«Ser es defenderse», Ramiro de Maeztu
Hughes, de formación no periodística, es economista y funcionario de carrera. Se incorporó a la profesión en La Gaceta y luego, durante una década, en el diario ABC donde ejerció de columnista y cronista deportivo y parlamentario y donde también llevó el blog 'Columnas sin fuste'. En 2022 publicó 'Dicho esto' (Ed. Monóculo), una compilación de sus columnas.
Hughes, de formación no periodística, es economista y funcionario de carrera. Se incorporó a la profesión en La Gaceta y luego, durante una década, en el diario ABC donde ejerció de columnista y cronista deportivo y parlamentario y donde también llevó el blog 'Columnas sin fuste'. En 2022 publicó 'Dicho esto' (Ed. Monóculo), una compilación de sus columnas.

Darle al botoncito

23 de octubre de 2024

En uno de sus últimos libros, Fabrice Hadjadj deja una frase resonante: «La alta tecnología fomenta la bestialidad». Mientras que las antiguas herramientas exigían paciencia y disciplina del cuerpo, «la costumbre de obtener resultados espectaculares pulsando botones inflama nuestro lado impulsivo. De ahí lo fácil que resulta pasar de Internet al terrorismo cuando el cambio social se lleva a cabo apretando un botón, un gatillo o un detonador».

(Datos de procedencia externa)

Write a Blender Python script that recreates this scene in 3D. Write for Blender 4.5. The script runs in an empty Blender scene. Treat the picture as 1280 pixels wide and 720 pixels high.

En realidad, disparar un dron o una opinión exige la misma acción: pulsar. Un dispositivo técnico (botón), un impulso humano (pulsión). El «orden pulsional», lo llama Hadjadj y entraña una im-pulsividad. En la tecnología coincide el dominio tecnocrático con una fuerte carga sentimental. La tecnocracia es pathos-centrista, dice él. Lo sentimental subjetivo surfea sobre la dominación objetiva de las cosas,  exacerbadas las dos, como una compensación por tanto alejamiento de la realidad.

Esa mezcla de fría dominación de todo mezclada con algo pasional, a veces con las más bajas pasiones, del narcisismo hasta la inhumanidad, quizás sea la clave del algoritmo, que nos presenta el mundo según nos gusta.

Estos tiempos de guerras y bombardeos, se observa en las redes sociales una ligereza realmente bestial. La guerra se siente mucho pero de lejos, y tiene que haber, seguro, un momento en que el algoritmo filtre o cribe o admita la salvajada. Forma parte de las preferencias individuales, como esa forma de identificación social que consiste en poner una banderita, figurar en un bando mientras se decide ignorar las consecuencias.

La tecnología genera un extraño sentido de protección, una fantasía de inmunidad. Es una ligereza, sí, bestial, y se expresa pulsátilmente, como es propio en la tecnología (la gran pulsación final sería la del botón nuclear).

En la serie Breaking Bad, el anciano mafioso Héctor Salamanca, postrado en silla de ruedas, solo podía comunicarse pulsando un botoncito en el que acababa volcando su mucha ira y crueldad. Al final, ese botón se hacía explosivo.

Tampoco es casualidad que las grandes personalidades de Internet se hayan forjado en el mundo de los juegos. Otras veces no es jugar, matar marcianitos, sino la pulsión del F5, hacer que la realidad nos responda, que los acontecimientos lleguen como un pedido rápido. Ahí, la urgencia sustituye a la violencia, pero un río de impulsividad corre por debajo.

La espectacularización de la guerra de Irak, hito neocon, era un fenómeno contemplativo. Esa distancia visual sin alcance, sin riesgo, ahora pasa por nuestra animosidad, llega a nuestros dedos, en cierto modo la recreamos, la impulsamos, la lanzamos, relanzamos, la manejamos físicamente dándole al botoncito (trilogía del seguir, gustar, redifundir), acto tecnológico conectado y a la vez desconectado de la guerra. Los aprieta botoncitos, a uno y otro lado de la realidad, están locos por la música.